Inopinadamente, la melancolía o la pena pueden asediar sin compasión a cualquiera; que nadie “lance las campanas al vuelo”, puesto que en el mundo en el que nos ha tocado vivir, el estrés y sus adláteres no dejan títere con cabeza, afectando al más pintado. Por esa razón, el aquejado de tristeza no quiere consejos, solo desea sentir que alguien sincero le acompaña en su silencio, compartiendo esa tristeza, aunque no la comprenda. ¡El razonamiento, en este caso, no ha lugar, señoría!

Hay personas que, sin saber de qué diantres están hablando, mantienen la osadía de convertirse en directores espirituales  de otros, en gurús del comportamiento -de nuevo las palabras hechizándonos con su magia envenenada- aconsejando que se practique la meditación o que no se tomen  las cosas tan a pecho…, porque lo “ideal” es relajarse y “no pensar”. ¡Cómo si fuera tan fácil distraer la mente a nuestro antojo!

Entonces, deterioran relaciones cuando dan su opinión acerca de lo que, ni por asomo, ha rozado su existencia, o, ni de lejos han vivido. Pacientes, conmovedoramente paternalistas, como un libro abierto – de nuevo las palabras extendiendo sus tentáculos de poder-quieren demostrarte que todo “te lo tomas a la tremenda”, que “te preocupas demasiado”; en una palabra, que has de aprender a enmendar tu forma de ser.

¡Qué impertinente y atrevida es la ignorancia!

En otras ocasiones, habiendo vivido algo parecido a lo que en ese momento tú puedas sentir, despliegan su libro de instrucciones cargado de pasos aleccionadores que no suelen dejar resquicio a la réplica – de nuevo las palabras envolviéndonos en su juego de la interpretación-. Alegan experiencia y están convencidos de que su versión de “cómo afrontar los acontecimientos” es la correcta y la que, por descontado, has de adoptar.

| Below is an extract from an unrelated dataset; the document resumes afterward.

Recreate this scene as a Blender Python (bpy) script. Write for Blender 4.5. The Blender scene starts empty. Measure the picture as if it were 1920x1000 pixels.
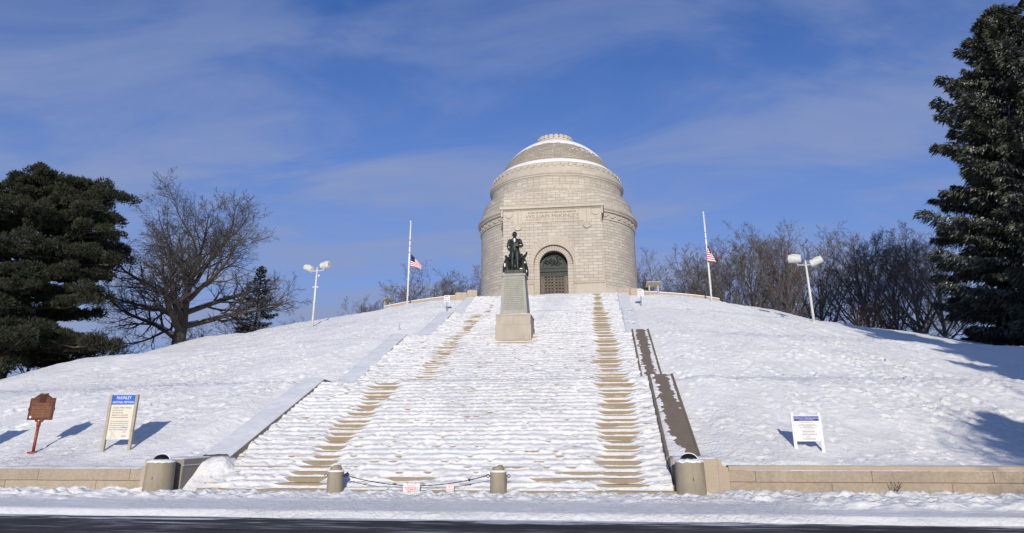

Y puede que la impotencia surja cuando, a pesar de que no deseas que te influyan, -a sabiendas de que esas palabras no hacen justicia a tu realidad- te producen desasosiego, por la sencilla razón de que, quien te las dirige, en definitiva parece hablar un idioma diferente, aún cuando comparte tu misma lengua materna.

Llegados a este punto, sería agradablemente útil que te permitieras desconfiar de los mensajes que te incomodan, como si no fueran contigo . Imagina que estás sumido en el mundo de las palabras transparentes, que, además de cambiar su semántica, desdibujándolas hacia la prudencia, se vuelven inocuas a tu entendimiento. De esta manera, con seguridad, las relaciones humanas no se adornarían de sufrimientos  inoportunos, que al final es de lo que se trata; o…¿no pensáis lo mismo?

Postdata: No se sientan aludidos los auténticos buscadores del equilibrio espiritual, y Dios me libre de demonizar cualquier práctica oriental u occidental que ayude al ser humano a mejorar su calidad de vida.